Best Paper Awarded to Esfandyar-Pour Research Group

Electrical engineering and computer science graduate students Anita Ghandehari (center) and Shingirirai Chakoma (right) accept the Best Paper Award on behalf of their team at the SPIE Photonics West 2025 conference.

March 10, 2025 – UC Irvine engineering’s Rahim Esfandyar-Pour research group received the Optoelectronics (OPTO) Best Paper Award at the SPIE Photonics West 2025 conference in San Francisco in January. SPIE is the international society for optics and photonics.
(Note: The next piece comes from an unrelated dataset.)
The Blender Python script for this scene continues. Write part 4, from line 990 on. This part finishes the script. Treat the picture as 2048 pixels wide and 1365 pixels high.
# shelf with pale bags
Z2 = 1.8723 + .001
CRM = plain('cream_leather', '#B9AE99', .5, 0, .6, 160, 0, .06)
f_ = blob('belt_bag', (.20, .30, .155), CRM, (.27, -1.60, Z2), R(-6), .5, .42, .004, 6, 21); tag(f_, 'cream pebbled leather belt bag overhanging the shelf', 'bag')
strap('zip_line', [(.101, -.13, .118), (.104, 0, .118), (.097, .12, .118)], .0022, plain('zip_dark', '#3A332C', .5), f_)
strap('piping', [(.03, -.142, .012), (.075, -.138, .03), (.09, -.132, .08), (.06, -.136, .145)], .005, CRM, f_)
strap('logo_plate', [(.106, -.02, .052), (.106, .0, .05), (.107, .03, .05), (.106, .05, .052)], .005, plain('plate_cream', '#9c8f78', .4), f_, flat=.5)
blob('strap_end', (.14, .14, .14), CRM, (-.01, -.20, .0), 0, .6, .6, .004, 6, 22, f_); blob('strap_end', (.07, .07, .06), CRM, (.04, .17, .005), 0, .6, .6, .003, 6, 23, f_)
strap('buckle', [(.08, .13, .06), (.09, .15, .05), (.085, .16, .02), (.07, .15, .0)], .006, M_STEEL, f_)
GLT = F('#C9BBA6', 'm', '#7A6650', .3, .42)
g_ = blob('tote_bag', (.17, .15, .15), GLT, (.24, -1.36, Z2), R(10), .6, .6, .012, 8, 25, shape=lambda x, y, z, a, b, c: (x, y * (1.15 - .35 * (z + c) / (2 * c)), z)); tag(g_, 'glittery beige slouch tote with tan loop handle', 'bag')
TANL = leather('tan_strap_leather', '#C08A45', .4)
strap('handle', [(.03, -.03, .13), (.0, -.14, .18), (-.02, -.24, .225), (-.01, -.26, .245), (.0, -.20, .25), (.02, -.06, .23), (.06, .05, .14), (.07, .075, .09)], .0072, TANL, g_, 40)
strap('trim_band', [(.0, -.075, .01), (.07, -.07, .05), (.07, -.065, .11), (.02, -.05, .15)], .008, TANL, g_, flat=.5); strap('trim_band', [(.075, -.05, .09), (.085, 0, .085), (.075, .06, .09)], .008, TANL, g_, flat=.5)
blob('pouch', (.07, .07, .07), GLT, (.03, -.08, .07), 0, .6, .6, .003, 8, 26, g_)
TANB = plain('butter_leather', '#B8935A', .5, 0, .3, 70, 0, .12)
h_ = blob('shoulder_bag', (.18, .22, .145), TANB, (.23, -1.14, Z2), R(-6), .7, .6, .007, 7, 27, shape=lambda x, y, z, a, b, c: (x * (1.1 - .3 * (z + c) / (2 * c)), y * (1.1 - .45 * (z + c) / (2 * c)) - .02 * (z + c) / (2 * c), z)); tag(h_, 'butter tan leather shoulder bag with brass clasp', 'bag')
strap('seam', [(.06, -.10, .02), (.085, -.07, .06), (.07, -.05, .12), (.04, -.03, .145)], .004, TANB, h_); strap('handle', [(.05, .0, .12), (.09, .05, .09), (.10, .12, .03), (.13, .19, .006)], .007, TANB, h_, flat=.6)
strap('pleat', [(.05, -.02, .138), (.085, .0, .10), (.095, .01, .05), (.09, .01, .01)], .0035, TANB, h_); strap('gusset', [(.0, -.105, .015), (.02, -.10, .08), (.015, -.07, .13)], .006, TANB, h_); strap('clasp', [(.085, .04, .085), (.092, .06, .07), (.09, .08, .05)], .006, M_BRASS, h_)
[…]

The conference paper presents a flexible, self-powered wireless multi-nanomaterials 3D-printed triboelectric nanogenerator-based force sensor. The battery-free, wireless sensor system addresses the longstanding issues inherent to conventional, battery-powered sensors such as low energy output, environmental instability, mechanical wear and high fabrication costs. The Esfandyar-Pour team’s design harvests its own energy without requiring complex external circuitry, offering both sustainability and cost-efficiency and making it an excellent option for remote or long-term applications.

Esfandyar-Pour, assistant professor of electrical engineering and computer science, says the study sets a new benchmark. “It paves the way for future innovations in autonomous, eco-friendly and high-performance sensing technologies and underscores the transformative potential of self-powered and wireless solutions across diverse, real-world scenarios, such as remote military and space operations.”

The honored team includes doctoral students Shingirirai Chakoma, Xiaochang Pei, Anita Ghandehari and Jorge Tavares-Negrete; postdoctoral scholar Jerome Rajendran; as well as Esfandyar-Pour. The work was supported by the DARPA Young Faculty Program award and DARPA program manager Sunil Bhave.